Citing judgment of the Supreme Court in the case of AGF V. Atiku Abubakar where it stated that a vice president is the vice president of the country; not of the party, Effiong argued that the suggestion that a vice presidential candidate can be substituted at will is erroneous, adding that the position of the vice president is elective, not appointive.

“The suggestion that a vice presidential candidate can be substituted at will is erroneous. The position of Vice President is elective, not appointive. As the Supreme Court correctly stated in AGF V. Atiku Abubakar, a VP is the Vice President of the country; not of the party.

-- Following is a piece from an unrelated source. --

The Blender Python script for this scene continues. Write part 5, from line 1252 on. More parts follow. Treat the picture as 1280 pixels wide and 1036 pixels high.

“It should also be noted that by Section 142 of the 1999 Constitution, a person cannot be validly elected as President unless he nominates another candidate as his associate from the same political party to run with him to occupy the office of vice president if they’re elected.

“In summary, a vice presidential candidate is a candidate. Thus, the conditions for valid withdrawal of candidacy under Sections 31 and 33 of the Electoral Act, 2022 are equally applicable to a vice presidential candidate.

“The difference is that the process of substituting a vice presidential candidate upon valid withdrawal does not involve the conduct of a primary election. The reason is that vice presidential candidacy is birthed by and incidental to the nomination of a presidential candidate.

“Presidential candidates, political parties, the media and the public shouldn’t trivialise the process of nominating a vice presidential candidate. I understand that parties resorted to this ‘aberration’ to beat the deadline of INEC. As earlier explained, this is not without risk,” he said.

Many fear that controversy around the issue may generate a barrage of litigations especially since INEC has declared that the concept is unknown to law.